╭─ EXTRACTED DATA
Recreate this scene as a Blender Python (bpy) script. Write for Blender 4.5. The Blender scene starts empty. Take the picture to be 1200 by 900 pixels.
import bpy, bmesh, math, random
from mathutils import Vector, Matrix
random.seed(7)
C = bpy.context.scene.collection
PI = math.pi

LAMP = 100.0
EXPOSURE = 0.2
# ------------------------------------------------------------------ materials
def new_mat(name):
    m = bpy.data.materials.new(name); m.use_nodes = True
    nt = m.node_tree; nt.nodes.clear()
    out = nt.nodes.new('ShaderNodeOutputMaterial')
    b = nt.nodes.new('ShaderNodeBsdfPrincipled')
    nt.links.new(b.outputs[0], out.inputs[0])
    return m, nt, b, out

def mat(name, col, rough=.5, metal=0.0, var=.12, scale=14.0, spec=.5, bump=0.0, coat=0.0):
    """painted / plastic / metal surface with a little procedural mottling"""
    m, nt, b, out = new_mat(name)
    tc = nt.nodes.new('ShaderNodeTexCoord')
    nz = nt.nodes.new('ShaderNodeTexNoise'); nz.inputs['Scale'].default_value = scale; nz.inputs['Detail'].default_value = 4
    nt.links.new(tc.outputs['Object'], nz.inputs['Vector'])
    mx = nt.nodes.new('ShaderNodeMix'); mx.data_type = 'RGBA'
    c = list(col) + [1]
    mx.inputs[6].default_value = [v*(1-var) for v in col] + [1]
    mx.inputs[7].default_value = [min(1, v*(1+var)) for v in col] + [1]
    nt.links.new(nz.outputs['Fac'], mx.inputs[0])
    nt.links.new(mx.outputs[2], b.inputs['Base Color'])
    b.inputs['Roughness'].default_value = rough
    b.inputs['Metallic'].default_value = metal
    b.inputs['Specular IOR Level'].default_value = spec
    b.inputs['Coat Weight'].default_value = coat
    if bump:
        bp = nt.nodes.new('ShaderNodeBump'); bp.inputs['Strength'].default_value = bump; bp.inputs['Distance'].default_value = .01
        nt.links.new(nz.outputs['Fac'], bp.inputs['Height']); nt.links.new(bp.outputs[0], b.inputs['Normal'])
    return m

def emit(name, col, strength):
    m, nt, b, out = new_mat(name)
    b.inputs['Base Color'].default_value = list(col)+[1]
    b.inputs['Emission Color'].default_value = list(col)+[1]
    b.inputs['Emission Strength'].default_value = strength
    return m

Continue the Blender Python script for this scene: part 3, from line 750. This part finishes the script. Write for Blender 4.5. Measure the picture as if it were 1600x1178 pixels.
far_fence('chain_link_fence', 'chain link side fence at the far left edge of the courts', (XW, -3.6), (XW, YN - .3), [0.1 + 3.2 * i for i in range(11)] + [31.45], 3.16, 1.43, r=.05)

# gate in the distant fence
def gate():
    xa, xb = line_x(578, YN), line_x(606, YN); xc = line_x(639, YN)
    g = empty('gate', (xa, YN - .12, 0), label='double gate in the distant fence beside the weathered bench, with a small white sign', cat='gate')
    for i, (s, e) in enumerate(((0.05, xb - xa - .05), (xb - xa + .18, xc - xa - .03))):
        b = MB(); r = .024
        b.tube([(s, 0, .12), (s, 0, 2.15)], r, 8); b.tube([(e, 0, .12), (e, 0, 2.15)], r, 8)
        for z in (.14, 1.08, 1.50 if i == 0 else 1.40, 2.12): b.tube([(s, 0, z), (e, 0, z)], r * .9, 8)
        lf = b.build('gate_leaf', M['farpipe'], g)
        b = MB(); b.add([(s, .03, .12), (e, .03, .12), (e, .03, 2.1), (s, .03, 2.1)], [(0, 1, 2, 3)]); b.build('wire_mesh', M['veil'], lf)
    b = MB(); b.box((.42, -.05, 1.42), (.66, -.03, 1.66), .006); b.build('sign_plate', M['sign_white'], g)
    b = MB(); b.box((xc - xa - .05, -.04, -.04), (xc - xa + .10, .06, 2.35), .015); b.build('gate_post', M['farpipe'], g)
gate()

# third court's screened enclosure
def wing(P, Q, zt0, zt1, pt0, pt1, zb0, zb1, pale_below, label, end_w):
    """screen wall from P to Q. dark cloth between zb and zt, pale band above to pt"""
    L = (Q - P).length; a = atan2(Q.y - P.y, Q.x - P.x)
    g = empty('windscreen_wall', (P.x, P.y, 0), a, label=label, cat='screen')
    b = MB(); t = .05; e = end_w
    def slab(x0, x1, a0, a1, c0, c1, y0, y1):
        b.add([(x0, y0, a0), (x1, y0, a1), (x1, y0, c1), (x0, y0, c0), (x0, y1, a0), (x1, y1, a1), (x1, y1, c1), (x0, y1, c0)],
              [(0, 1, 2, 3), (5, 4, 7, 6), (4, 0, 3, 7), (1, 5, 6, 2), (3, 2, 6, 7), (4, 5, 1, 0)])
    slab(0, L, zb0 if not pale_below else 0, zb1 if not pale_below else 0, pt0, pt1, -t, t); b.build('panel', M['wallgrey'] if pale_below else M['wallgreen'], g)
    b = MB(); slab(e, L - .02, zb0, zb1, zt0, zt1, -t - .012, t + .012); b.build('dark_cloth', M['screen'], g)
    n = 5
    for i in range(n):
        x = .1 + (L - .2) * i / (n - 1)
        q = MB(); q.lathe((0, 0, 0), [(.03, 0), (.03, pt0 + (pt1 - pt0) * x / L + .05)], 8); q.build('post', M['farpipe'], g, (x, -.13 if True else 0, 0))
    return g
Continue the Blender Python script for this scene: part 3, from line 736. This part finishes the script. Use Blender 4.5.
╰─
■ GOAL: Extract the first line above and each line after it up to and including the one with "PI = math.pi", please, exactly and with nothing else.

■ FULL SOLUTION:
Recreate this scene as a Blender Python (bpy) script. Write for Blender 4.5. The Blender scene starts empty. Take the picture to be 1200 by 900 pixels.
import bpy, bmesh, math, random
from mathutils import Vector, Matrix
random.seed(7)
C = bpy.context.scene.collection
PI = math.pi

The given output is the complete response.